Russian President Vladimir Putin, also in Turkey for the meeting of world leaders, said that the world must come together to defeat terrorism. "We will only be able to deal with the terrorist threat...if all the international community unites its efforts," he said.

The Russian leader also held informal talks with U.S. President Barack Obama on the sidelines of the summit on Sunday, Reuters reported, citing live footage from the meeting.

The leaders of the G20, the world's 20 most powerful countries, agreed to increase border and airport security in the aftermath of the Paris attacks, according to a draft statement seen by Reuters. The final document is set to be released on Sunday.
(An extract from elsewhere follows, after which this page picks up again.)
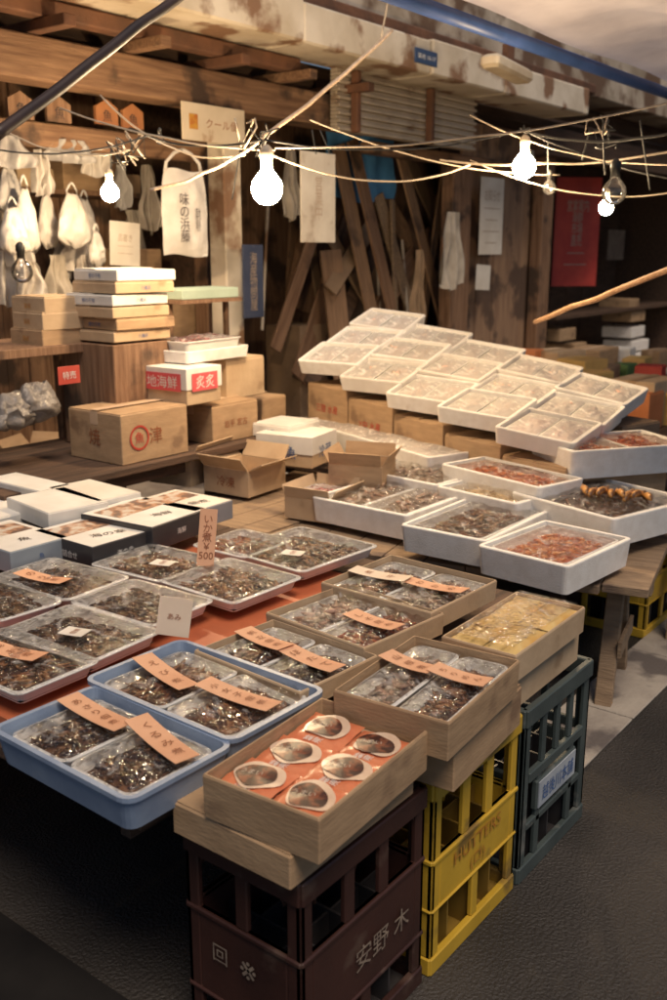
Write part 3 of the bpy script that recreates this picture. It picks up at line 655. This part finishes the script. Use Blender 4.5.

Israeli Intelligence Minister Yisrael Katz told reporters on Sunday that the country's spy services were helping France with its investigation into the attacks.

"The cooperation is ongoing, but in accordance with the prime minister's directive, intelligence material relevant to what happened has been relayed, and we will also deepen the cooperation," he said. "This information can help the French—and not just the French, by the way—to deal with the aftermath, and not just with what happened, but also with terrorist attacks planned for the future."

The U.K. will observe a Europe-wide minute's silence at 11:00 GMT on Monday, Downing Street confirmed on Sunday.

The gunmen and suicide bombers killed at least one British national, one American, three Chileans, two Belgians, two Mexicans, two Spaniards and many French civilians. Other nationalities of victims in the attacks are yet to be confirmed. Twenty to thirty bodies of victims in the attacks have yet to be identified, French Prime Minister Manuel Valls said on Sunday.

This article has been updated with details about new attack suspects.